Monday, February 16, 2009

Don't let the door hit you on the way out

Eight months ago, Michel Therrien was in the Stanley Cup Finals with an uber talented Penguins team. Today, he's unemployed. I never like to see anyone get forced out of his or her job, but the Penguins needed to do this. As I stated back in July when he was given a three-year contract extension, he was not going to lead this team to a championship. I made this statement on an extremely popular Penguins blog and verbally assaulted by a bunch of know-nothing yinzers that think hockey season starts in February. "Hey, Fruscello - stick with Fantasy Football!", "...stay home and ponder your NHL roster moves on your computer, rather than take an active interest in something that seems to be a bit out of your realm of expertise." Out of my expertise eh? The team has the top two scorers in hockey and is 10th in the Eastern Conference with a little less than two months left in the season. Maybe now all the dirty, lowbrow yinzers that jumped on me for saying that the Therrien contract extension was a mistake, will learn shut their mouths when a sports expert tells you like it is. Where are all the "Therrien's a great coach, what a great signing!" people now? Is 10th place where you want to be? Is the team scrambling to just make the playoffs what you want? Sorry, but it was painfully obvious that no matter how talented this team was, they were always going to be out coached and that they would need to rely on just their talent to win games.
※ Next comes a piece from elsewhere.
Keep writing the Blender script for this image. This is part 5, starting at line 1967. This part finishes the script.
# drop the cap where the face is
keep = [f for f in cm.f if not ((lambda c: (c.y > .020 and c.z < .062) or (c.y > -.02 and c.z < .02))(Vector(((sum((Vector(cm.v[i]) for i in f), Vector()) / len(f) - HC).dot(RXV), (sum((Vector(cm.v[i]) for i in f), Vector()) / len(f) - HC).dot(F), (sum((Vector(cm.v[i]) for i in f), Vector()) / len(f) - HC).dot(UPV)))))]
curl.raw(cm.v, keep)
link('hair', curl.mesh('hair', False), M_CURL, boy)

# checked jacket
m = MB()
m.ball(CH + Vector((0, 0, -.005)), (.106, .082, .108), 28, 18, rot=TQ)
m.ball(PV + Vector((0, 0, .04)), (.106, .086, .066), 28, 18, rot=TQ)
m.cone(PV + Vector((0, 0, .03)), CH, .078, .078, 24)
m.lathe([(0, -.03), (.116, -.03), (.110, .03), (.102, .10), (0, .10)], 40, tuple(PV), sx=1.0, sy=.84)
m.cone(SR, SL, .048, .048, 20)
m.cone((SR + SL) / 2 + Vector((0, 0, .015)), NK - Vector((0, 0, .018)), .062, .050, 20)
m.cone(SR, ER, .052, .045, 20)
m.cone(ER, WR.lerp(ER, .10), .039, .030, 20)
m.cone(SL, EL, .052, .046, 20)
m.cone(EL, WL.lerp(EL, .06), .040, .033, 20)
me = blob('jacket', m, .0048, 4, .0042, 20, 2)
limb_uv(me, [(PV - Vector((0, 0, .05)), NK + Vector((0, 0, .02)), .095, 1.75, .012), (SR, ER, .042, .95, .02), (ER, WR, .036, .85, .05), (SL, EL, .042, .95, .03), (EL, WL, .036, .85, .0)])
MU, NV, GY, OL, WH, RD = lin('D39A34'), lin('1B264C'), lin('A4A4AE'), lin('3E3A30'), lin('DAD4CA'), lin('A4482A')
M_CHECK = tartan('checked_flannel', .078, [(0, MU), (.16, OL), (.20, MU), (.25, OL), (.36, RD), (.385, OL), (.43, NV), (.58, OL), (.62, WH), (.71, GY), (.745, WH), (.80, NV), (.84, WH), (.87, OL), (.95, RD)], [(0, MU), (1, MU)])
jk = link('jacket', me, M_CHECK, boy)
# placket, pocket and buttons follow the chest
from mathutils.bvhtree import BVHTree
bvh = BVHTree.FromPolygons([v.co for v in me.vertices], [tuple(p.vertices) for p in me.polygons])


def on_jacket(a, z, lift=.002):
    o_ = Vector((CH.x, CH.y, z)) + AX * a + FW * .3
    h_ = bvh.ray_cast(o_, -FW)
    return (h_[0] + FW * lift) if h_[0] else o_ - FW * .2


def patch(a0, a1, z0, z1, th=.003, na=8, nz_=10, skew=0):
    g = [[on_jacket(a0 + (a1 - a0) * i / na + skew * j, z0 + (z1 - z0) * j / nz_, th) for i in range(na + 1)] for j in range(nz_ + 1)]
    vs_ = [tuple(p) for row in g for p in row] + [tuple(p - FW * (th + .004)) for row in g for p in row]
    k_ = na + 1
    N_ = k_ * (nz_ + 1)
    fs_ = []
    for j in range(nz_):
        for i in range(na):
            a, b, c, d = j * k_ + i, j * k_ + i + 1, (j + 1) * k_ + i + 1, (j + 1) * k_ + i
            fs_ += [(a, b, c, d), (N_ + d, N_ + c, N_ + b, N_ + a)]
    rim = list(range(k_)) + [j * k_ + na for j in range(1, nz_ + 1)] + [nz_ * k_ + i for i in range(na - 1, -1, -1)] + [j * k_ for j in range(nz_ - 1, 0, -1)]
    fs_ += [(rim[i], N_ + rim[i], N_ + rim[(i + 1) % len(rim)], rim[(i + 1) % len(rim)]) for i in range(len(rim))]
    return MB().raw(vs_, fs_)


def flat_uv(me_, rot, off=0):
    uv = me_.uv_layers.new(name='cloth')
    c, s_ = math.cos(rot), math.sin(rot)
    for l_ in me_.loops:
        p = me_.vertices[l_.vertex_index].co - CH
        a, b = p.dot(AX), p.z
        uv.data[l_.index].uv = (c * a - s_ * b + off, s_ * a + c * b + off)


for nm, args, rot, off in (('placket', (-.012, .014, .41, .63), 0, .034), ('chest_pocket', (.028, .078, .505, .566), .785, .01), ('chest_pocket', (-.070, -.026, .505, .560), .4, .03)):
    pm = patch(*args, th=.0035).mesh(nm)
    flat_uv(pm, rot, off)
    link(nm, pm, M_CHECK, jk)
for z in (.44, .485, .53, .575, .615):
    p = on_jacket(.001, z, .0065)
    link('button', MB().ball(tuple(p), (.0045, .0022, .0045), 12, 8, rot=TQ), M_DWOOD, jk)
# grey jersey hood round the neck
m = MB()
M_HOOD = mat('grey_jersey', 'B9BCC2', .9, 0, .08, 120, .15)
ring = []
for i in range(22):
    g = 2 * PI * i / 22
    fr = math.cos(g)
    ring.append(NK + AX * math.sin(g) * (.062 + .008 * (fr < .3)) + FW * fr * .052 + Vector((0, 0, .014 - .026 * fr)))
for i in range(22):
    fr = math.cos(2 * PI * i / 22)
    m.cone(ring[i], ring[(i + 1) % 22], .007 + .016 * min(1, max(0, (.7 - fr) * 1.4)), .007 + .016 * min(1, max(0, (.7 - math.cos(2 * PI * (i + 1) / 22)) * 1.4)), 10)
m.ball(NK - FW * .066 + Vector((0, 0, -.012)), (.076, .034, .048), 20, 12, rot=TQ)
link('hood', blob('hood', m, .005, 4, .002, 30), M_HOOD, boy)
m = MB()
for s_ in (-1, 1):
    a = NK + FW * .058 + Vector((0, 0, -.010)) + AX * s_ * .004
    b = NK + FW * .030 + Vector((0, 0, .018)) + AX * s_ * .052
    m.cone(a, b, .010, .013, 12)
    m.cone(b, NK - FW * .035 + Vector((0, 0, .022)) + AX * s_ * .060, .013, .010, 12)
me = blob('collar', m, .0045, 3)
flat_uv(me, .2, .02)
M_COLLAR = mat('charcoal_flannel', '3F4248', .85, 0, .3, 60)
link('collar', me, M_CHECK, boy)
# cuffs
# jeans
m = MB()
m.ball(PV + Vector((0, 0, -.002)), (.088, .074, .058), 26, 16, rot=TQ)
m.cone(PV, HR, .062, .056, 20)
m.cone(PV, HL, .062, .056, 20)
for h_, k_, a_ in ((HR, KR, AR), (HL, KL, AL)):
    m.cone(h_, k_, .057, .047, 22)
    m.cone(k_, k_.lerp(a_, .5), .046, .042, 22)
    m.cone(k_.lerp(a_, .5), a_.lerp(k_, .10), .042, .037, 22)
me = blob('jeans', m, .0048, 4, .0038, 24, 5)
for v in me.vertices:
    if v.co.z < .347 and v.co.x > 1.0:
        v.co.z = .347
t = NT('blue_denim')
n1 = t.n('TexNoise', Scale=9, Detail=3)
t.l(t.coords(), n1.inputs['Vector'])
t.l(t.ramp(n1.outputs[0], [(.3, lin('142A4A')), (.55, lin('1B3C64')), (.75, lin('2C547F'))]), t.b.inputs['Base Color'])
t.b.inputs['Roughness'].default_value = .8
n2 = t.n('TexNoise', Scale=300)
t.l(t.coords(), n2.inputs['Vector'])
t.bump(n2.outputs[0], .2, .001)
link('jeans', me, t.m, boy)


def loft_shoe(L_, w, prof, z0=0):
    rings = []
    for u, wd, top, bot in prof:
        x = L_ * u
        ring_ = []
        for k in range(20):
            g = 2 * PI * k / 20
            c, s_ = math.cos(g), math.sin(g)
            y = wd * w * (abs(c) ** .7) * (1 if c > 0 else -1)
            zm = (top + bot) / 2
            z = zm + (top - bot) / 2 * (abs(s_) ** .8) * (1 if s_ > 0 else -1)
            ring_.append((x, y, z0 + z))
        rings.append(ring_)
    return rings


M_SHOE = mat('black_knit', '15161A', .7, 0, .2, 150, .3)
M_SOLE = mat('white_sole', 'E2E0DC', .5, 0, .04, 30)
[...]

Last year in the Stanley Cup Finals, it was very obvious what needed to be done. Therrien was outcoached very badly. His only strategy in that entire series was to complain about obstruction (aka stop letting the Red Wings defense shutdown my teams' offense). The team looked pretty good in Game 5, but as soon as Wings coach Mike Babcock changed the lines in the third period, Therrien had no answer. The Wings scored two goals, outshot the Pens 14-4 and nearly won the championship right there had it not been for Max Talbot's late heroics. Even though the shots were only 14-4, I can't ever remember seeing the ice tilted so badly in favor of one team.
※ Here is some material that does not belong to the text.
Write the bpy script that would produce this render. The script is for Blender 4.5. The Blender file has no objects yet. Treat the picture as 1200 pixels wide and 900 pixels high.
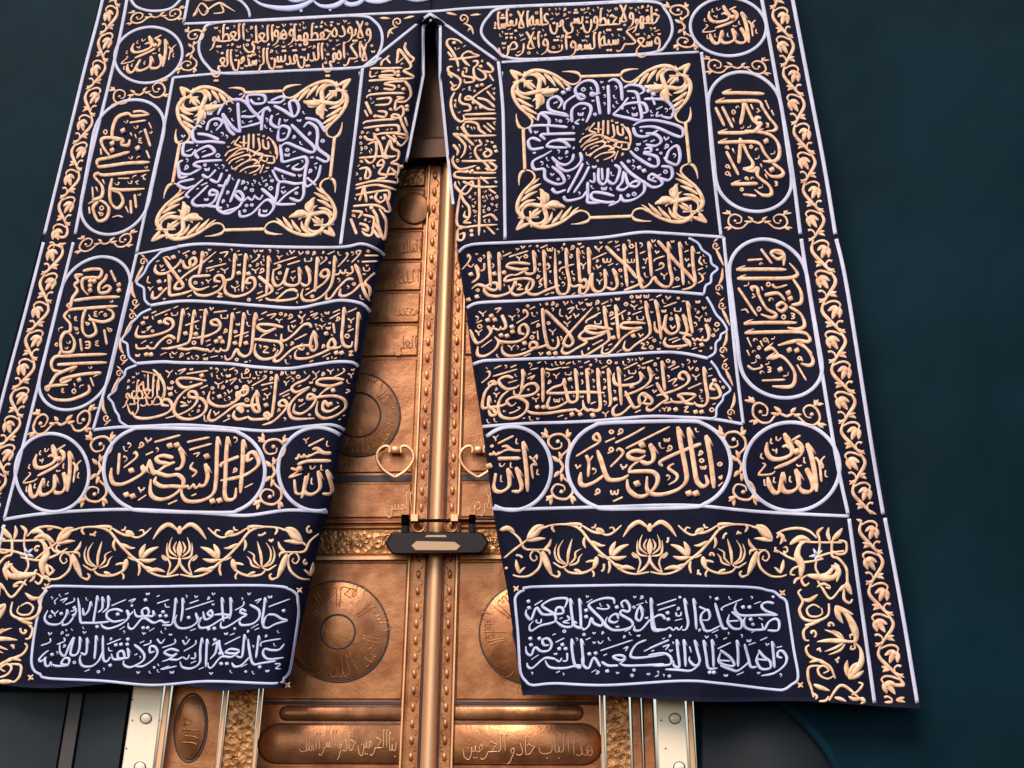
import bpy, math, random
import numpy as np
from mathutils import Vector, Matrix, noise
random.seed(7)
S = bpy.context.scene
R = math.radians
# ------------------------------------------------------------------ camera
F = 1150.0                      # focal length in photo pixels (photo 1200 x 900)
CAM = Vector((0.22, -4.2, 0.0))
ROT = Matrix.Rotation(R(3.0), 3, 'Z') @ Matrix.Rotation(R(90 + 21.5), 3, 'X') @ Matrix.Rotation(R(0.4), 3, 'Z')
cd = bpy.data.cameras.new('camera'); co = bpy.data.objects.new('camera', cd); S.collection.objects.link(co)
cd.sensor_width = 36; cd.lens = F / 1200 * 36; cd.clip_end = 200; cd.clip_start = .05
co.matrix_world = Matrix.Translation(CAM) @ ROT.to_4x4()
S.camera = co
# ------------------------------------------------------------------ light
w = bpy.data.worlds.new('World'); S.world = w; w.use_nodes = True
nt = w.node_tree; bg = nt.nodes['Background']
sky = nt.nodes.new('ShaderNodeTexSky'); sky.sky_type = 'NISHITA'; sky.sun_disc = False
SUN_EL, SUN_AZ = 48, 205          # azimuth clockwise from +Y; the cloth faces -Y
sky.sun_elevation = R(SUN_EL); sky.sun_rotation = R(SUN_AZ)
sky.dust_density = 2.0; sky.air_density = 1.0
nt.links.new(sky.outputs[0], bg.inputs[0]); bg.inputs[1].default_value = .15
sl = bpy.data.lights.new('sun', 'SUN'); so = bpy.data.objects.new('sun', sl); S.collection.objects.link(so)
sl.energy = 2.4; sl.angle = R(30); sl.color = (1, .93, .84)
sd = Vector((math.sin(R(SUN_AZ)) * math.cos(R(SUN_EL)), math.cos(R(SUN_AZ)) * math.cos(R(SUN_EL)), math.sin(R(SUN_EL))))
so.rotation_euler = sd.to_track_quat('Z', 'Y').to_euler()
S.view_settings.view_transform = 'Standard'; S.view_settings.look = 'None'
S.view_settings.gamma = 1; S.view_settings.exposure = 0.30
S.view_settings.use_curve_mapping = False

# ------------------------------------------------------------------ basics
_R = np.array(ROT)
def P(px, py, y=0.0):
    """point of the plane Y = y seen at photo pixel (px, py)"""
    d0 = (px - 600) / F; d1 = -(py - 450) / F
    dx = _R[0][0]*d0 + _R[0][1]*d1 - _R[0][2]
    dy = _R[1][0]*d0 + _R[1][1]*d1 - _R[1][2]
    dz = _R[2][0]*d0 + _R[2][1]*d1 - _R[2][2]
    t = (y - CAM.y) / dy
    return (CAM.x + dx*t, y, CAM.z + dz*t)

def lerp(a, b, t): return a + (b - a) * t
def interp(tab, y):
    """tab: [(x, y)...] with rising y -> x at y"""
    if y <= tab[0][1]: a, b = tab[0], tab[1]
    elif y >= tab[-1][1]: a, b = tab[-2], tab[-1]
    else:
        for a, b in zip(tab, tab[1:]):
            if a[1] <= y <= b[1]: break
    return a[0] + (b[0]-a[0]) * (y-a[1]) / (b[1]-a[1])

L_OUT = [(124,-30),(117,0),(76,165),(48,280),(-3,470),(-60,700),(-86,830)]
L_SLIT = [(500,27),(494,89),(474,190),(451,290),(434,362),(423,424),(418,455),(405,504),(394,560),(385,603),(378,620),(363,690),(348,755),(335,809)]
R_SLIT = [(509,27),(514,89),(523,170),(533,250),(536,297),(546,361),(553,424),(565,500),(575,575),(578,600),(582,625),(593,684),(602,745),(612,813)]
R_OUT = [(926,-30),(932,0),(969,190),(983,277),(997,340),(1025,520),(1045,620),(1079,828)]

def pleat(px, py):
    """how far the cloth stands in front of its mean plane, metres"""
    k = min(1, max(0, (py + 50) / 500))
    a = .018*math.sin((px - .05*py)/38.0 + .6) + .012*math.sin((px + .1*py)/21.0 + 2.2)
    b = .010*math.sin(px/90.0 + py/150.0)
    d = a*(.25 + .75*k) + b
    d += .006*noise.noise(Vector((px/60, py/90, 3.1)))
    d += .005*noise.noise(Vector((px/24, py/34, 9.7))) + .003*noise.noise(Vector((px/11, py/13, 5.2)))
    d += .016*math.exp(-((py-284)/9.0)**2)*math.exp(-((px-450)/60.0)**2)
    d += .016*math.exp(-((py-284)/9.0)**2)*math.exp(-((px-540)/60.0)**2)
    return d
def curtain_y(px, py):
    d = pleat(px, py)
    if py > 24:
        xl = interp(L_SLIT, py); xr = interp(R_SLIT, py)
        for e in ((xl - px) if px < (xl+xr)/2 else (px - xr),):
            d -= .055 * math.exp(-max(e, 0)/7.0)
    xo = interp(R_OUT, py)
    return -(.13 + d)
def wall_y(px, py):
    d = .012*math.sin(px/60.0 + py/300.0) + .014*noise.noise(Vector((px/170, py/420, 1.7))) + .008*noise.noise(Vector((px/35, py/90, 4.7)))
    # diagonal fold under the right corner of the curtain
    t = ((px - 935) * .83 - (py - 830) * .55)
    if py > 780: d += .05*math.exp(-(t/9.0)**2) * min(1, (py-780)/50)
    return .03 - d

class MB:
    def __init__(s): s.v = []; s.f = []
    def add(s, vs, fs):
        n = len(s.v); s.v += vs; s.f += [tuple(i+n for i in f) for f in fs]
    def build(s, name, mat, parent=None, smooth=True, **kw):
        me = bpy.data.meshes.new(name); me.from_pydata(s.v, [], s.f)
        if smooth: me.polygons.foreach_set('use_smooth', [True]*len(me.polygons))
        me.materials.append(mat); me.update()
        o = bpy.data.objects.new(name, me); S.collection.objects.link(o)
        if parent: o.parent = parent
        for k, v in kw.items(): o[k] = v
        return o
def empty(name, label, cat, group=None):
    o = bpy.data.objects.new(name, None); S.collection.objects.link(o)
    o['label'] = label; o['category'] = cat
    if group: o['group'] = group
    return o

def cat(pts, step=2.2, closed=False):
    """Catmull-Rom through px points"""
    n = len(pts)
    if n == 2:
        m = max(2, int(math.dist(pts[0], pts[1])/step/1.5))
        return [(lerp(pts[0][0], pts[1][0], i/m), lerp(pts[0][1], pts[1][1], i/m)) for i in range(m+1)]
    out = []
    g = lambda i: pts[i % n] if closed else pts[min(max(i, 0), n-1)]
    for i in range(n if closed else n-1):
        p0, p1, p2, p3 = g(i-1), g(i), g(i+1), g(i+2)
        m = max(2, min(14, int(math.dist(p1, p2)/step)+1))
        for j in range(m):
            t = j/m; t2 = t*t; t3 = t2*t
            out.append(tuple(.5*(2*p1[k] + (p2[k]-p0[k])*t + (2*p0[k]-5*p1[k]+4*p2[k]-p3[k])*t2 + (3*p1[k]-p0[k]-3*p2[k]+p3[k])*t3) for k in (0, 1)))
    if not closed: out.append(tuple(pts[-1]))
    return out

OCC = np.zeros((1100, 1500), bool)       # where thread already lies (photo px, offset 150,100)
def occ(px, py, r):
    x0 = int(px-r+150); x1 = int(px+r+151); y0 = int(py-r+100); y1 = int(py+r+101)
    if x0 > 0 and y0 > 0: OCC[y0:y1, x0:x1] = True

def ribbon(mb, pts, ws, yf=curtain_y, closed=False, hk=.145, mark=True):
    """padded thread: a domed band along px points with widths ws (px) lying on the surface Y = yf"""
    n = len(pts)
    if n < 2: return
    vs = []; fs = []
    jit = random.uniform(.85, 1.15)
    for i, (x, y) in enumerate(pts):
        if closed: a, b = pts[(i-1) % n], pts[(i+1) % n]
        else: a, b = pts[max(i-1, 0)], pts[min(i+1, n-1)]
        dx, dy = b[0]-a[0], b[1]-a[1]; l = math.hypot(dx, dy) or 1
        nx, ny = -dy/l, dx/l
        wd = ws[i] if not isinstance(ws, (int, float)) else ws
        h = max(.0013, wd*.0037*hk) * jit
        for s, k in ((-1, -.25), (-.78, .86), (0, 1.0), (.78, .86), (1, -.25)):
            qx, qy = x + nx*s*wd/2, y + ny*s*wd/2
            vs.append(P(qx, qy, yf(qx, qy) - h*k - .001))
        if mark: occ(x, y, wd*.5)
    m = n if closed else n-1
    for i in range(m):
        a = i*5; b = ((i+1) % n)*5
        for j in range(4): fs.append((a+j, a+j+1, b+j+1, b+j))
    if not closed:
        fs.append((4, 3, 2, 1, 0)); e = (n-1)*5; fs.append((e, e+1, e+2, e+3, e+4))
    mb.add(vs, fs)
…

Fair or unfair, I put the blame on Therrien. Several times, the Pens would get matched up against a lesser team with a good coach like the Islanders and lose. How can a team with so much talent lose to a bottom feeder? I'm not saying it's impossible, you'll have down games, but to consistenly struggle against teams with no talent, but good coaching, suggests there's a problem with the coaching. The deathblow finally came last Saturday when the Pens played in Toronto. The Maple Leafs are in a rebuilding process and a lot their guys are fighting for a roster spot. Who's their coach? Ron Wilson, a guy that knows how to get the most out of his players. After jumping out to a 2-0 lead, the Penguins collapsed and gave up 6 unanwersed goals. Are you kidding me? Six?! To the Maple Leafs? That wasn't the first time they were gashed by the Leafs either. They gave up 7 on December 20th and 5 on January 31st. They gave up 6 goals to the Panthers on January 3rd. These are not exactly the best teams in hockey that's tearing them up here. On the other side of the spectrum, sometimes they have a hard time scoring goals. They were shutout by the Lightning on December 23rd, 2-0.
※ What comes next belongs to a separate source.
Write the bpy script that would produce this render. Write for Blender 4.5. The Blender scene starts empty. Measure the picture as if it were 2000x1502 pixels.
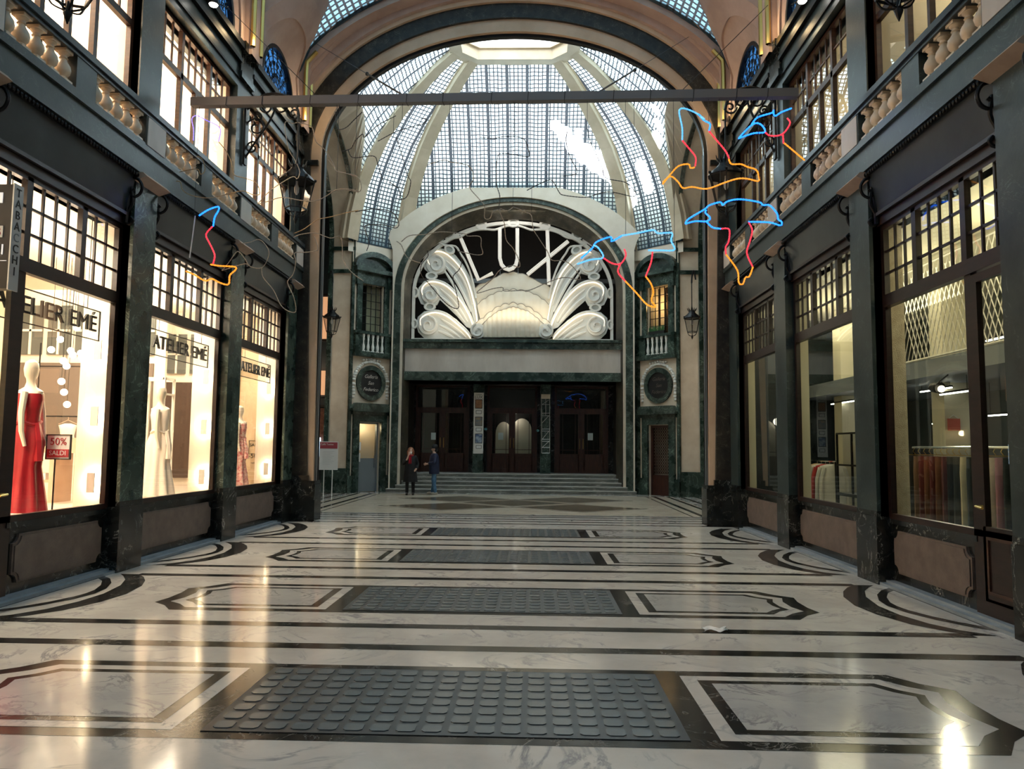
import bpy, bmesh, math, random
from mathutils import Vector, Matrix, noise
random.seed(7)
SC = bpy.context.scene
PI = math.pi
R = math.radians
# ------------------------------------------------------------------ camera
F, PIT, YAW, ROL, CX, CH = 1477.0, 0.0833, 0.0278, -0.0103, 0.5116, 1.7
def _cam():
    c, s = math.cos(YAW), math.sin(YAW); A = Matrix(((c, s, 0), (-s, c, 0), (0, 0, 1)))
    c, s = math.cos(PIT), math.sin(PIT); B = Matrix(((1, 0, 0), (0, c, s), (0, -s, c)))
    c, s = math.cos(ROL), math.sin(ROL); D = Matrix(((c, 0, -s), (0, 1, 0), (s, 0, c)))
    return D @ B @ A
MW = _cam()
cd = bpy.data.cameras.new('camera'); cam = bpy.data.objects.new('camera', cd); SC.collection.objects.link(cam)
cd.sensor_width = 36; cd.lens = 36 * F / 2000; cd.clip_end = 300; cd.clip_start = 0.05
_inv = MW.transposed()
_r = (_inv @ Vector((1, 0, 0)), _inv @ Vector((0, 0, 1)), _inv @ Vector((0, -1, 0)))
cam.matrix_world = Matrix(((_r[0].x, _r[1].x, _r[2].x, CX), (_r[0].y, _r[1].y, _r[2].y, 0), (_r[0].z, _r[1].z, _r[2].z, CH), (0, 0, 0, 1)))
SC.camera = cam
def at(u, v, Y=None, X=None, Z=None):
    """point of the place seen at a photo pixel, on the plane Y=, X= or Z="""
    r = _inv @ Vector(((u - 1000) / F, 1, (751 - v) / F)); o = Vector((CX, 0, CH))
    t = (Y - o.y) / r.y if Y is not None else (X - o.x) / r.x if X is not None else (Z - o.z) / r.z
    return o + r * t
# ------------------------------------------------------------------ exposure, world, sun
SC.view_settings.view_transform = 'Standard'; SC.view_settings.look = 'None'
SC.view_settings.exposure = 0.25; SC.view_settings.gamma = 1.0
SC.view_settings.use_curve_mapping = False
SC.cycles.max_bounces = 8; SC.cycles.diffuse_bounces = 4; SC.cycles.glossy_bounces = 4
SC.cycles.transmission_bounces = 6; SC.cycles.transparent_max_bounces = 10
SC.cycles.sample_clamp_indirect = 6; SC.cycles.caustics_reflective = False; SC.cycles.caustics_refractive = False
SC.cycles.blur_glossy = 0.5
wd = bpy.data.worlds.new('sky'); SC.world = wd; wd.use_nodes = True
_bg = wd.node_tree.nodes['Background']; _bg.inputs[0].default_value = (1.0, 0.96, 0.90, 1); _bg.inputs[1].default_value = 1.0
_tc = wd.node_tree.nodes.new('ShaderNodeTexCoord'); _sx = wd.node_tree.nodes.new('ShaderNodeSeparateXYZ'); _mr = wd.node_tree.nodes.new('ShaderNodeMapRange')   # brighter sky beyond the cinema, dimmer towards the sides
_mr.inputs[1].default_value = -.3; _mr.inputs[2].default_value = .9; _mr.inputs[3].default_value = 4.2; _mr.inputs[4].default_value = 8.6
wd.node_tree.links.new(_tc.outputs['Generated'], _sx.inputs[0]); wd.node_tree.links.new(_sx.outputs[1], _mr.inputs[0]); wd.node_tree.links.new(_mr.outputs[0], _bg.inputs[1])
def lamp(name, kind, loc, energy, color=(1, 1, 1), rot=(0, 0, 0), size=1, size_y=None, spot=None, blend=.3):
    l = bpy.data.lights.new(name, kind); l.energy = energy; l.color = color
    if kind == 'AREA':
        l.shape = 'RECTANGLE'; l.size = size; l.size_y = size_y or size
    elif kind != 'SUN': l.shadow_soft_size = size
    if spot: l.spot_size = spot; l.spot_blend = blend
    o = bpy.data.objects.new(name, l); o.location = loc; o.rotation_euler = rot; SC.collection.objects.link(o); return o
WARM = (1.0, 0.80, 0.60)
# boutique ceilings, left: bright warm; right: dim neutral
for k, e in ((-1, 130), (0, 170), (1, 190), (2, 170)):
    yc = 8.62 + 3.37 * k
    lamp('shop_lamp', 'AREA', (-6.3, yc - .3, 4.55), e, WARM, (0, 0, 0), 1.0, 2.2)
    lamp('upper_room_lamp', 'AREA', (-6.4, yc, 8.2), 140, (1.0, .78, .58), (0, 0, 0), 1.2, 2.4)
    lamp('ceiling_fill', 'AREA', (-6.4, yc, 3.95), 70, WARM, (PI, 0, 0), .5, 2.4); lamp('ceiling_fill', 'AREA', (-6.4, yc, 7.4), 90, (1.0, .78, .58), (PI, 0, 0), .5, 2.4)  # upward areas added so the ceilings look lit; no such fittings
lamp('shop_lamp', 'AREA', (-8.2, 11.5, 4.5), 90, WARM, (0, 0, 0), 1.2, 8)
for k, e in ((0, 42), (1, 20), (2, 26)):
    yc = 8.62 + 3.37 * k
    lamp('shop_lamp', 'AREA', (6.7, yc, 4.5), e, (1.0, .86, .62), (0, 0, 0), 1.2, 2.2)
    lamp('upper_room_lamp', 'AREA', (6.4, yc, 8.2), 16, (1.0, .84, .62), (0, 0, 0), 1.2, 2.4)
    lamp('ceiling_fill', 'AREA', (6.4, yc, 3.95), e * .9, (1, .86, .62), (PI, 0, 0), .5, 2.4); lamp('ceiling_fill', 'AREA', (6.4, yc, 7.4), 10, (1.0, .84, .62), (PI, 0, 0), .5, 2.4)  # upward areas added here too, to brighten the ceilings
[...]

I don't want to hear Therrien fans complain about "Well Gonchar was gone and we lost Hossa, Malone, Roberts, etc". That's not an excuse. Lots of teams have turnover from year to year and they deal with it. They still have two of the best players in the game and your franchise goaltender. The Pens lost Hossa, but so what? They were already a pretty good team before he even showed up at the trade deadline last year. Roberts spent almost all of last season injured. Adam Hall was a 3rd or 4th line checker that spent most of last year as a scratch. Malone is missed, but you don't go from the best team in the conference to 10th because of Ryan Malone. Gonchar is the only real key component missing to this year's team and he would have helped on offense, but how much would he have really helped on defense, where they need the most help? Sure he was great last year, but the year before that he was a minus 5 and the year before that he was a minus 13. I don't see his presence making that much of a difference.

The Penguins appear to be headed for the unthinkable (missing the playoffs after reaching the Finals) and it has mostly to do with Michel Therrien. He makes bad decisions with line combinations and doesn't get the most out of his players. I was positive after the way the Pens were beaten by the Wings in the Finals, that they would've changed their style to be more like Detroit who play a puck possession style of game and rely a lot on their passing. With as many puck moving defenseman as the Pens have and with a great passer like Crosby, it just makes the most sense. Instead Therrien has them playing some sort of 1-2-2 trap that utilizes the talents of no one. I think this move comes too late, but at least someone in the Penguins front office woke up and realized what I already knew back in July, this team was never going to win a championship under Therrien.